# [INFORMATION SHOWN]
Start

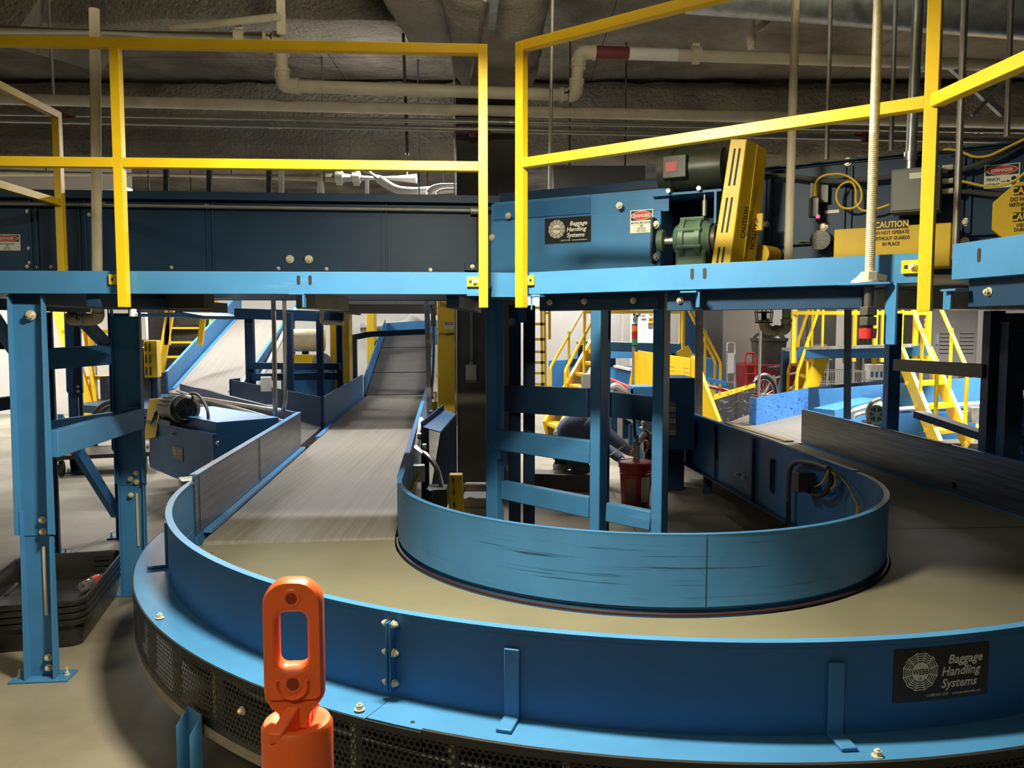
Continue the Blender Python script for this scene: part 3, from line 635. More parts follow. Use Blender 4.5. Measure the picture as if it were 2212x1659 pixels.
F = flat(PL(1878, 599, B0+oB*.15, B1+oB*.15), dB, V((0, 0, 1)))
lb = MB(); pts = [(-.10, -.012), (-.06, .006), (-.045, .018), (.0, .010), (.05, .012), (.095, .004), (.09, -.014), (.04, -.010), (-.02, -.014), (-.09, -.020)]
lb.prism([F(u*.62, v*1.1, 0) for u, v in pts], F(0, 0, .001)-F(0, 0, 0)); sl = lb.build('torn_label', 'sign_white'); tag(sl, 'torn white paper label stuck on the right beam behind the rod', 'label')
# ================================================================ OVERHEAD CONVEYORS
q0, q1 = V((-4.6, 4.93, 0)), V((.15, 5.32, 0)); dq = (q1-q0).normalized(); nq = V((dq.y, -dq.x, 0))
oc = thing('overhead_conveyor', 'dark navy overhead conveyor running across behind the left railing', 'conveyor', zz((q0+q1)/2, 1.86))
b = MB(); b.bar(zz(q0, 2.17), zz(q1, 2.17), .012, .62)
b.bar(zz(q0+nq*.03, 2.487), zz(q1+nq*.03, 2.487), .07, .008); b.bar(zz(q0+nq*.065, 2.465), zz(q1+nq*.065, 2.465), .006, .05)
b.bar(zz(q0+nq*.03, 1.868), zz(q1+nq*.03, 1.868), .07, .008)
sp = b.build('side_panel', 'navy', oc, bevel=.0015)
for x in (455, 829, 75, 180):
    c = PL(x, 500, q0, q1)
    for k in (-1, 1):
        r = MB(); r.bar(zz(c+dq*.018*k+nq*.012, 1.88), zz(c+dq*.018*k+nq*.012, 2.44), .012, .014, up=nq); r.build('panel_joint', 'navy', oc, bevel=.001)
for x, y in ((627, 560), (668, 560)):
    c = PL(x, y, q0, q1); w = MB(); bolt(w, c+nq*.007, nq, .018, .012); w.build('bolt', 'bolt', oc)
    k = MB(); k.bar(c-dq*.045+nq*.0068, c-dq*.01+nq*.0068, .001, .02); k.build('slot', 'black_matt', oc)
for x, y in ((60, 576), (83, 577), (112, 577), (66, 568), (371, 578), (145, 578), (602, 580), (706, 581), (930, 583), (64, 537), (61, 457), (193, 464)):
    c = PL(x, y, q0, q1); w = MB(); bolt(w, c+nq*.006, nq, .008, .009); w.build('rivet', 'bolt', oc)
c = PL(1020, 577, q0, q1); b = MB(); b.bar(c-dq*.05+nq*.02, c+dq*.06+nq*.02, .04, .05); cl = b.build('clip_angle', 'navy', oc, bevel=.002); w = MB(); bolt(w, c+nq*.04, nq, .01); w.build('bolt', 'bolt', cl)
b = MB(); b.bar(zz(q0-nq*.7, 2.16), zz(q1-nq*.7, 2.16), 1.34, .03); b.build('belt', 'belt_dark', oc)
b = MB(); b.bar(zz(q0-nq*1.4, 2.17), zz(q1-nq*1.4, 2.17), .012, .62); b.build('far_side_panel', 'navy', oc)
b = MB(); b.bar(zz(q0-nq*.7, 1.87), zz(q1-nq*.7, 1.87), 1.38, .012); b.build('bottom_pan', 'navy', oc)
Fq = flat(PL(17, 524, q0, q1)+nq*.007, dq, V((0, 0, 1)))
danger_sign(Fq, .155, .10, oc, [('MOVING MACHINERY', .1, 0, -.12, 'CENTER'), ('KEEP', .09, 0, -.22, 'CENTER'), ('HANDS &', .09, 0, -.33, 'CENTER'), ('FEET CLEAR', .09, 0, -.44, 'CENTER')])
# conduit along it
cd = thing('conduit', 'long grey conduit clipped along the overhead conveyor', 'conduit', PL(400, 446, q0+nq*.06, q1+nq*.06))
b = MB(); b.cyl(PL(-220, 437, q0+nq*.05, q1+nq*.05), PL(1016, 455, q0+nq*.05, q1+nq*.05), .011, n=10); b.build('tube', 'conduit', cd)
for x, y in ((222, 441), (447, 446)):
    c = PL(x, y, q0+nq*.05, q1+nq*.05); b = MB(); b.cyl(c-dq*.012, c+dq*.012, .016); b.build('coupling', 'conduit', cd)
c = PL(1036, 456, q0+nq*.05, q1+nq*.05); b = MB(); b.cyl(c-dq*.06, c+dq*.05, .024, n=16); b.build('conduit_body', 'conduit', cd, bevel=.004)
b = MB(); b.tube(fillet([c+dq*.05, c+dq*.14+V((0, 0, -.005)), c+dq*.22+V((0, .02, -.0))], .04), .012); b.build('tail', 'conduit_dark', cd)
b = MB(); c2 = PL(1034, 470, q0+nq*.03, q1+nq*.03); b.cyl(c2, zz(c2, 1.9), .014); b.build('down_tube', 'conduit_dark', cd)
# right overhead conveyor
r0, r1 = V((.05, 5.20, 0)), V((2.9, 3.40, 0)); dr = (r1-r0).normalized(); nr = V((dr.y, -dr.x, 0)); nr = nr if nr.y < 0 else -nr
rc = thing('overhead_conveyor', 'dark navy overhead conveyor behind the right railing, coming closer to the right', 'conveyor', zz((r0+r1)/2, 1.86))
b = MB(); b.bar(zz(r0, 2.17), zz(r1, 2.17), .012, .62); b.bar(zz(r0+nr*.03, 2.487), zz(r1+nr*.03, 2.487), .06, .008); b.bar(zz(r0+nr*.02, 2.08), zz(r1+nr*.02, 2.08), .03, .006); b.build('side_panel', 'navy', rc, bevel=.0015)
for x, y in ((1832, 430), (2088, 420), (1660, 470)):
    c = PL(x, y, r0, r1)
    for k in (-1, 1):
        r = MB(); r.bar(zz(c+dr*.016*k+nr*.012, 2.09), zz(c+dr*.016*k+nr*.012, 2.46), .012, .014, up=nr); r.build('panel_joint', 'navy', rc, bevel=.001)
b = MB(); b.bar(zz(r0-nr*.6, 2.16), zz(r1-nr*.6, 2.16), 1.16, .03); b.build('belt', 'belt_dark', rc)
b = MB(); b.bar(zz(r0-nr*1.2, 2.17), zz(r1-nr*1.2, 2.17), .012, .62); b.build('far_side_panel', 'blue_shaded', rc)
b = MB(); b.bar(zz(r0-nr*.6, 1.87), zz(r1-nr*.6, 1.87), 1.18, .012); b.build('bottom_pan', 'navy', rc)
for x, y in ((2085, 480), (2084, 521), (1780, 490), (1655, 485), (1832, 350)):
    c = PL(x, y, r0, r1); w = MB(); bolt(w, c+nr*.007, nr, .014, .01); w.build('bolt', 'bolt', rc)
ORr = lambda k: (r0+nr*k, r1+nr*k)
def sgn(x, y, k, d=dr): return flat(PL(x, y, *ORr(k)), d, V((0, 0, 1)))
danger_sign(sgn(2164, 380, .008), .142, .108, rc, [('PINCH', .2, -.43, -.2, 'LEFT'), ('POINT', .2, -.43, -.43, 'LEFT')], arrow=True)
lm = MB(); plate(lm, sgn(1797, 457, .008), -.035, -.008, .035, .008); lm.build('small_label', 'sign_white', rc)
# caution guard box
gb = thing('chain_guard', 'long yellow caution guard box low on the right overhead conveyor', 'machine guard', PL(1930, 540, *ORr(.2)))
g0_, g1_ = ORr(.13); a = PL(1808, 515, g0_, g1_); bb = PL(2058, 505, g0_, g1_)
b = MB(); zc0, zc1 = a.z-.10, a.z+.10
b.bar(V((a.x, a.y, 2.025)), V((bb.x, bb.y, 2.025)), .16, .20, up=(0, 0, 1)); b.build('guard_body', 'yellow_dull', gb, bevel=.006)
Fg = flat(PL(1925, 507, *ORr(.2115)), dr, V((0, 0, 1)))
cs = MB(); plate(cs, Fg, -.072, .028, .072, .068, 0, .0006); c1 = cs.build('caution_band', 'sign_black', gb)
l = MB(); lett(l, Fg, [('CAUTION', .041, 0, .035, 0, .02, 'CENTER', .8)], .001); l.build('band_letters', 'yellow', c1)
l = MB(); lett(l, Fg, [('DO NOT OPERATE', .024, 0, .003, 0, .015, 'CENTER', .75), ('WITHOUT GUARDS', .024, 0, -.024, 0, .015, 'CENTER', .75), ('IN PLACE', .024, 0, -.051, 0, .015, 'CENTER', .75)], .001); l.build('lettering', 'sign_black', gb)
c = PL(1776, 520, *ORr(.05)); b = MB(); b.cyl(c-nr*.03, c+nr*.05, .05, n=20); b.build('bearing', 'black', gb)
b = MB(); b.cyl(PL(1724, 521, *ORr(.03)), c+nr*.02, .006); b.build('adjusting_rod', 'brown_rail', gb)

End

# [TASK PROMPT]
Output, unchanged, the lines from the line with "b.build('guard_body', 'yellow_dull', gb, bevel=.006)" through the final line of the material.

# [OUTPUT FOR THIS TASK]
b.bar(V((a.x, a.y, 2.025)), V((bb.x, bb.y, 2.025)), .16, .20, up=(0, 0, 1)); b.build('guard_body', 'yellow_dull', gb, bevel=.006)
Fg = flat(PL(1925, 507, *ORr(.2115)), dr, V((0, 0, 1)))
cs = MB(); plate(cs, Fg, -.072, .028, .072, .068, 0, .0006); c1 = cs.build('caution_band', 'sign_black', gb)
l = MB(); lett(l, Fg, [('CAUTION', .041, 0, .035, 0, .02, 'CENTER', .8)], .001); l.build('band_letters', 'yellow', c1)
l = MB(); lett(l, Fg, [('DO NOT OPERATE', .024, 0, .003, 0, .015, 'CENTER', .75), ('WITHOUT GUARDS', .024, 0, -.024, 0, .015, 'CENTER', .75), ('IN PLACE', .024, 0, -.051, 0, .015, 'CENTER', .75)], .001); l.build('lettering', 'sign_black', gb)
c = PL(1776, 520, *ORr(.05)); b = MB(); b.cyl(c-nr*.03, c+nr*.05, .05, n=20); b.build('bearing', 'black', gb)
b = MB(); b.cyl(PL(1724, 521, *ORr(.03)), c+nr*.02, .006); b.build('adjusting_rod', 'brown_rail', gb)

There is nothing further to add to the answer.